Consumer sentiment influenced by job‑security considerations: Rising uncertainty over employment, particularly in sectors such as technology and especially in London, combined with only modest real pay growth, has encouraged households to take a more measured approach to spending and property decisions. At Chestertons, we have observed buyer numbers falling 11.4% year-on-year, reflecting a more cautious and considered approach among buyers.
Supply trends may be creating opportunities for buyers: While supply remains constrained in London, there are early signs of this easing. For example, many buy-to-let landlords are putting rental properties on the market due to rising regulation and taxes. Housebuilding starts have declined in the capital for several reasons, but the Government and London Mayor have introduced temporary measures to boost new construction. Combined with recorded price reductions and slower demand in some segments, this could give buyers slightly more choice and bargaining power, helping to stabilise prices and improve affordability.
Chestertons does not expect property prices to move more than low single digits across London or the UK in 2026 but believes that improved clarity from the Autumn Budget will release some of the pent-up demand from those who didn’t have the confidence to move in the second half of 2025. This should prompt increased transaction levels in the first few months of the year, which could in turn start exerting upward pressure on prices.
However, whether this positive momentum is sustained throughout the rest of the year will be dependent on whether general consumer confidence improves and the Government avoids the degree of damaging speculation ahead of the 2024 and 2025 Budgets. Lower inflation and a Bank of England interest rate cut could help support this.
In Prime Central London (PCL), we expect modest growth as the market stabilises. This is supported by strong fundamentals, including an enduring supply-demand imbalance, global investment appeal (particularly from the Middle East, the US, and Hong Kong), a stable legal and tax framework, and historically strong long-term performance, which continue to drive the market. It is worth noting there were no further interventions in the 2025 Budget after the ‘non-dom’ intervention in 2024 and the ‘Mansion Tax’ should make little difference.
Greater London | Prime Central London | UK | |
2026 | 2% | 1% | 2% |
*Source: UK House Price Index summary: September 2025 - GOV.UK
Chestertons expects rents to rise by around 2% in Greater London and 3% in Prime Central London in 2026. Strong demand from tenants, combined with a steady supply of rental properties, is expected to support this growth, while ongoing affordability pressures and the introduction of the Renters’ Rights Act (RRA) are likely to moderate it. Despite initial concerns about the impact of the RRA, many landlords are continuing to let their properties rather than sell, helping to maintain supply and overall stability in the market. The relatively limited financial impact of rental taxes and council tax surcharges further supports a balanced outlook.
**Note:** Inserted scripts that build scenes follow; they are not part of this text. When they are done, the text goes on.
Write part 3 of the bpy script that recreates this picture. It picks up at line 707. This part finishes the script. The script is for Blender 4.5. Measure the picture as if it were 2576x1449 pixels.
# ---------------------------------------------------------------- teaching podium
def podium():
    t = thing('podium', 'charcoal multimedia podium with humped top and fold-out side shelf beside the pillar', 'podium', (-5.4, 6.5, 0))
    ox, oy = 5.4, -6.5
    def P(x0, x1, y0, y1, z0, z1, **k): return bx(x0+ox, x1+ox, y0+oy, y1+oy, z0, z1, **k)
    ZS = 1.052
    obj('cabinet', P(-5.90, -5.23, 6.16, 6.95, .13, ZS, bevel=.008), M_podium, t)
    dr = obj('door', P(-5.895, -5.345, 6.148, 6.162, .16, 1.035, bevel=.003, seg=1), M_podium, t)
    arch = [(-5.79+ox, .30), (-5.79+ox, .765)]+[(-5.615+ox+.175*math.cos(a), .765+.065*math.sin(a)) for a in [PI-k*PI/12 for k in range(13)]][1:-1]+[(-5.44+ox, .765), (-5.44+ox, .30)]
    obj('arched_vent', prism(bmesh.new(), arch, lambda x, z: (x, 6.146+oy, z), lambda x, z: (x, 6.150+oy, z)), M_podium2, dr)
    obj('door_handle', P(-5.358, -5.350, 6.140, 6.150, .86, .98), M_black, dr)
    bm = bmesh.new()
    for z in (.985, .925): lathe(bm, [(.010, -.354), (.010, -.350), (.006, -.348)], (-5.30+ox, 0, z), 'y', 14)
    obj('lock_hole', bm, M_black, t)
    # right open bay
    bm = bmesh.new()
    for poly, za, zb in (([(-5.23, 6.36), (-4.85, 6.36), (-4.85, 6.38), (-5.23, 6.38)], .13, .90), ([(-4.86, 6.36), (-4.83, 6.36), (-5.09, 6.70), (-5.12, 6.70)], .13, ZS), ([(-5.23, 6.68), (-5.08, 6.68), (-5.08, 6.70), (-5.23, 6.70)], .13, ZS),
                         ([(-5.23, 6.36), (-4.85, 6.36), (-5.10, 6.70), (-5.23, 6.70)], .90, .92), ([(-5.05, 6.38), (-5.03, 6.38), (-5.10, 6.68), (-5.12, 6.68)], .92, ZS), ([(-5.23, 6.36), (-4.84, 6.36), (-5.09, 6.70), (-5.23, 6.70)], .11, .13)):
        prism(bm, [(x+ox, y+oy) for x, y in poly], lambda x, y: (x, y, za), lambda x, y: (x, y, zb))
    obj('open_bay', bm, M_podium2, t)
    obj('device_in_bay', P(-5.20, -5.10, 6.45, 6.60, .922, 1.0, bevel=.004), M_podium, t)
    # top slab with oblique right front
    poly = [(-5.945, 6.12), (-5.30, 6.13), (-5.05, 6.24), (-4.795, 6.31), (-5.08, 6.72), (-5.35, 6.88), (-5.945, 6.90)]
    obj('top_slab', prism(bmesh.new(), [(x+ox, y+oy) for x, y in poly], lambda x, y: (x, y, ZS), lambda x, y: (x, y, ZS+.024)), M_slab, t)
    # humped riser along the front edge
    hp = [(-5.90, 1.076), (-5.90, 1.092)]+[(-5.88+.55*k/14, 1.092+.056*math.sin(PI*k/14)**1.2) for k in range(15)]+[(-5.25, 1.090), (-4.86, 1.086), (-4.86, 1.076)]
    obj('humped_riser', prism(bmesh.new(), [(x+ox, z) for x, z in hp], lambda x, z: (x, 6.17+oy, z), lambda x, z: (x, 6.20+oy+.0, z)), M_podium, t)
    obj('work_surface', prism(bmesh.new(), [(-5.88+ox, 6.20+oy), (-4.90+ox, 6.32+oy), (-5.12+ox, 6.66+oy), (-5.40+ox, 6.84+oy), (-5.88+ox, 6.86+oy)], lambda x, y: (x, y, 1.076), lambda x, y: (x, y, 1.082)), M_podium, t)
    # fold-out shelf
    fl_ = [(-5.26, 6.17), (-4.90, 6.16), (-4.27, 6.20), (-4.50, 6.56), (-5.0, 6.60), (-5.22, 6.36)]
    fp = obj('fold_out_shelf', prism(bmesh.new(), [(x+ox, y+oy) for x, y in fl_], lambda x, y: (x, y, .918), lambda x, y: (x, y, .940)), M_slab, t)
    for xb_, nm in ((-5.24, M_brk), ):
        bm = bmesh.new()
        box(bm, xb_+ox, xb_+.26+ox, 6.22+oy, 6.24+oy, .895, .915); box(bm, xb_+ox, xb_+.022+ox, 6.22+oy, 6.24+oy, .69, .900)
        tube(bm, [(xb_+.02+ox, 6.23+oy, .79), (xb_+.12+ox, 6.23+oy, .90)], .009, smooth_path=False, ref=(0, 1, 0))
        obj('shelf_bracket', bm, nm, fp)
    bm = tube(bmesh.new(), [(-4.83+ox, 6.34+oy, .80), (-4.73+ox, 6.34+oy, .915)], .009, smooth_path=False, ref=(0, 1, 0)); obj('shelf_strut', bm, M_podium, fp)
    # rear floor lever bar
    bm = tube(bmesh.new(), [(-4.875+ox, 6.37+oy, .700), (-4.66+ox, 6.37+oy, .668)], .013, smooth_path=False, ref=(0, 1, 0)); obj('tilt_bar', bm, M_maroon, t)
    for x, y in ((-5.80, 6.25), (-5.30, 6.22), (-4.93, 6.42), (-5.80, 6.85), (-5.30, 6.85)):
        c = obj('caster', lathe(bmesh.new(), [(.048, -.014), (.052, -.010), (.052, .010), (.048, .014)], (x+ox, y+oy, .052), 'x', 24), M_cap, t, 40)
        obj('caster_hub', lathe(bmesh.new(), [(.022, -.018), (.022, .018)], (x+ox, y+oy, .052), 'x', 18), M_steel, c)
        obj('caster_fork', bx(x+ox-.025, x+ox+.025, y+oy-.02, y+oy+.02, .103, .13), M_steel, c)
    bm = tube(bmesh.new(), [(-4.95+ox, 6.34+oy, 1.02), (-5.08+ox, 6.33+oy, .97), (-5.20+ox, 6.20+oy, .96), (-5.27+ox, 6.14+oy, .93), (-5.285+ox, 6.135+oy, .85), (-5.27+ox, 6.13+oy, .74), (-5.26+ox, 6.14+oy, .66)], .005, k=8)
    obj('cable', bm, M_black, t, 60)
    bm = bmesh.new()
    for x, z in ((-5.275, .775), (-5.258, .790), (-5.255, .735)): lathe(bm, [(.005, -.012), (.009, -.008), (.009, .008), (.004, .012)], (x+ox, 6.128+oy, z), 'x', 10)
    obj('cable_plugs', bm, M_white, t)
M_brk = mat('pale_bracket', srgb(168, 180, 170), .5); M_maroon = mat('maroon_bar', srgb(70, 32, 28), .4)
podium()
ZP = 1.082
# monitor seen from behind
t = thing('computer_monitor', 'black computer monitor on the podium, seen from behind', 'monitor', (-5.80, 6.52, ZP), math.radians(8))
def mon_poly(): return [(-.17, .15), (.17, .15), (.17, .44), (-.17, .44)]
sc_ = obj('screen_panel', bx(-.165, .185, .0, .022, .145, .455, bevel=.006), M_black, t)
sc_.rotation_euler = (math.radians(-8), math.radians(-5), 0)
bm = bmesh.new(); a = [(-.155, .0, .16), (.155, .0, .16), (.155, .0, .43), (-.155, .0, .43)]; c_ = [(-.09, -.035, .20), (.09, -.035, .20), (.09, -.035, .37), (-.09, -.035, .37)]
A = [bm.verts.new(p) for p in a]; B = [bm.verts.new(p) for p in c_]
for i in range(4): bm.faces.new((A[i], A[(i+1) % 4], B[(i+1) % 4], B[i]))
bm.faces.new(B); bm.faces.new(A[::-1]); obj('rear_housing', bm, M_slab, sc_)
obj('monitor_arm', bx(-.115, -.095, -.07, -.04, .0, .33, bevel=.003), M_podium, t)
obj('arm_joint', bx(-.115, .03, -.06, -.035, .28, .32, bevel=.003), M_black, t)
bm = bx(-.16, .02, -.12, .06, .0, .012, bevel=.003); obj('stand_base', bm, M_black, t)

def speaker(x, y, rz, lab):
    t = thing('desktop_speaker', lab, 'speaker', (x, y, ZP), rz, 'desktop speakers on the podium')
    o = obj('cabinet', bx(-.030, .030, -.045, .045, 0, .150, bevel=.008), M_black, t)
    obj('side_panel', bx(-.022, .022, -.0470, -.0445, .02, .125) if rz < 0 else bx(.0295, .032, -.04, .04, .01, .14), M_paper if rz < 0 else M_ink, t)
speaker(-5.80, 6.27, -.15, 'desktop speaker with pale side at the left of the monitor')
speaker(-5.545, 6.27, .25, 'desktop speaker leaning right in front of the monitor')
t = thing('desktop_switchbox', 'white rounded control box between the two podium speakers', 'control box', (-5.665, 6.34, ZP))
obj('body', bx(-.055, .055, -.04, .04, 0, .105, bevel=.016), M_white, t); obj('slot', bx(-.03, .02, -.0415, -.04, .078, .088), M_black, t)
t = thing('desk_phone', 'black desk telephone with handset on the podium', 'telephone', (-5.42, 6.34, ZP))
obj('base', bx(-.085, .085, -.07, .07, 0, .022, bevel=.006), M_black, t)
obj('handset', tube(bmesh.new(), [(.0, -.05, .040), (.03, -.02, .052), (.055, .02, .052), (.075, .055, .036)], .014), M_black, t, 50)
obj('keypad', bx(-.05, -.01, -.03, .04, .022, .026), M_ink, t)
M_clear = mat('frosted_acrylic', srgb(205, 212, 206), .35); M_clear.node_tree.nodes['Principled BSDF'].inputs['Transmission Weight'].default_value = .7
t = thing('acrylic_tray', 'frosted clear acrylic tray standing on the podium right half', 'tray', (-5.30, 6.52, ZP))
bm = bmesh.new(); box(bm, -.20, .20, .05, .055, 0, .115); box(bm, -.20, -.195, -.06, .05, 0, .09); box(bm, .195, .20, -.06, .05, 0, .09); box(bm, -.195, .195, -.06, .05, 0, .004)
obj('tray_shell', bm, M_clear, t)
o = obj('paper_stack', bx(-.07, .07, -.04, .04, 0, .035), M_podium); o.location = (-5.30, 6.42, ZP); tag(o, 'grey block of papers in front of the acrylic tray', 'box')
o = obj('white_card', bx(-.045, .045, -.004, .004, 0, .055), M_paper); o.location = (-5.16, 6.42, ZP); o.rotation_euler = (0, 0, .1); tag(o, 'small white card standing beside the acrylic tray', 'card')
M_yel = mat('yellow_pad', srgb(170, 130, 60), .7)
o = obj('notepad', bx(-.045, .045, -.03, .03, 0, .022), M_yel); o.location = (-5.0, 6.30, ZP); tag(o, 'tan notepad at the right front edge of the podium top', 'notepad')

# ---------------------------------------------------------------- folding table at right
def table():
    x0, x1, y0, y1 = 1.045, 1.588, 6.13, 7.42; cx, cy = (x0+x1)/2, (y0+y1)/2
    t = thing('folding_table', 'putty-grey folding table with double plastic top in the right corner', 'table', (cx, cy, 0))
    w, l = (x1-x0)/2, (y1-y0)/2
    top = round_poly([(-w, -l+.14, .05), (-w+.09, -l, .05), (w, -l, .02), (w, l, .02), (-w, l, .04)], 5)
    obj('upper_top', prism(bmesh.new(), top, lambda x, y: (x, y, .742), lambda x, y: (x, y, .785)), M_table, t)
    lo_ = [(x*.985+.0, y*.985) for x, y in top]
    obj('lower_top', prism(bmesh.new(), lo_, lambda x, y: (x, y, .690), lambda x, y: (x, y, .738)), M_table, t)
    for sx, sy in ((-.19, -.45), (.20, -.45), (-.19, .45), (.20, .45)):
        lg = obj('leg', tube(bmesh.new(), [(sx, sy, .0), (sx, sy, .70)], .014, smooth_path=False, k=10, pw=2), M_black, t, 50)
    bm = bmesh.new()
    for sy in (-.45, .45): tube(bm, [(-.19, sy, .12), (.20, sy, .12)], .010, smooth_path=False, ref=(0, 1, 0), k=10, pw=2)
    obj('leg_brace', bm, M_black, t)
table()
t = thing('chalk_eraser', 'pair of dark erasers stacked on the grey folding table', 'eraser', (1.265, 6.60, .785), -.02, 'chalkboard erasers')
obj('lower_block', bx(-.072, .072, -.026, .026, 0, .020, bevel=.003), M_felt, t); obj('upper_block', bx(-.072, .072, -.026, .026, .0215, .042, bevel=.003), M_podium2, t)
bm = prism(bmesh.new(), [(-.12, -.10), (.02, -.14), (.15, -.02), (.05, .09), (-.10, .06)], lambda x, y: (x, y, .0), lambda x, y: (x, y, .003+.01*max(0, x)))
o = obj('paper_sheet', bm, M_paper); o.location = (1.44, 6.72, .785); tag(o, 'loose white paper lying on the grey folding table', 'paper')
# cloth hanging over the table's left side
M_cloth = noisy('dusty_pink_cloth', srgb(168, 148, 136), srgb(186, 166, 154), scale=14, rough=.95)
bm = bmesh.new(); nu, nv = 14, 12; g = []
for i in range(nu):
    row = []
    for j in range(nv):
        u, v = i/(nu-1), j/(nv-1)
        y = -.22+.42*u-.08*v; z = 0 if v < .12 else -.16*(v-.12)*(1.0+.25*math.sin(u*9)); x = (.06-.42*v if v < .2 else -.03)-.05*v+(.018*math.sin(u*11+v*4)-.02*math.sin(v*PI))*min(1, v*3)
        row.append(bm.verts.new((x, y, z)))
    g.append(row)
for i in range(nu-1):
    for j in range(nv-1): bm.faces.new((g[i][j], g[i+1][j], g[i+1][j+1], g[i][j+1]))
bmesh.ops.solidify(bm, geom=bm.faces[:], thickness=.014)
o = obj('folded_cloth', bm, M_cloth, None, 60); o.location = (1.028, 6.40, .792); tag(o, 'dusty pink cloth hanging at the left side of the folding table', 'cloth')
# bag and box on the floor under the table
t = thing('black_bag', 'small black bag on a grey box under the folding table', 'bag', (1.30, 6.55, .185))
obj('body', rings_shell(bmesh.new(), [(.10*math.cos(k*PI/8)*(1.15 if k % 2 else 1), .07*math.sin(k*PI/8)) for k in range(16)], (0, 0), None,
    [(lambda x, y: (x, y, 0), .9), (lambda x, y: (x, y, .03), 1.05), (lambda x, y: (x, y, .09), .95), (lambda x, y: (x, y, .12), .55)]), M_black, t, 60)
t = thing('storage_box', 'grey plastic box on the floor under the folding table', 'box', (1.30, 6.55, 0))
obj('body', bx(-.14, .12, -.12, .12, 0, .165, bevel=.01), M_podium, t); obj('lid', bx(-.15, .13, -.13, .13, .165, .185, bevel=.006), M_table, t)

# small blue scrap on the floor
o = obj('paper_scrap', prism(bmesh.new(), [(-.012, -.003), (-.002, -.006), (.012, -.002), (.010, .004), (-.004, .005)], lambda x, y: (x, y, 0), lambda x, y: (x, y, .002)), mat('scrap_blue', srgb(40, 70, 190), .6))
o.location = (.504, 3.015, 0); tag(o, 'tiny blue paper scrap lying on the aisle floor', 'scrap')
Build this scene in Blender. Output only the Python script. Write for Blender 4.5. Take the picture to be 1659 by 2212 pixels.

‘Reluctant’ landlords unable to exit due to slower sales market: Various legislation and tax changes over recent years, including the RRA, encouraged some private landlords to consider exiting the market. However, the slow and uncertain sales market prevented many from doing so, resulting in continued letting and supporting rental stock levels.
Tenant affordability pressures persisted: With rents consuming an estimated 40% of household incomes, tenants have proved unwilling to absorb rent increases, inhibiting rent inflation. Affordability pressures are expected to persist, partly due to frozen income tax thresholds until 2031.
Budget supports market stability: Despite widespread concerns in the months leading up to the announcement, the Autumn Budget had a very limited impact on landlords. While the freeze on income tax thresholds may slightly reduce tenants’ disposable incomes, the 2% increase in rental income tax and the High-Value Council Tax Surcharge are unlikely to materially affect most landlords.
If the sales market improves as anticipated, some landlords may be able to sell rental properties they had previously held back, potentially reducing rental supply. Combined with the ongoing strong tenant demand, this could cause rents to resume their upward trajectory, underpinning the modest growth we expect across Greater London and Prime Central.
At the same time, measures aimed at supporting tenants’ disposable incomes, along with the limited financial impact of rental taxes and surcharges on landlords, should help prevent extreme rent increases. The Renters’ Rights Act, which comes into force on 1st May 2026, will restrict most landlords from accepting offers above asking price and asking prices may increase slightly as a result of this.
In Prime Central London, the recent increase in buy-to-let mortgage applications indicates that the area remains an attractive proposition for investors. Well-located properties in areas of low supply will be in high demand amongst tenants, pushing rents up faster – up to 3% - than in other areas of London.
Overall, we anticipate a balanced and stable rental market in 2026, giving landlords confidence to continue letting while offering tenants greater security and choice.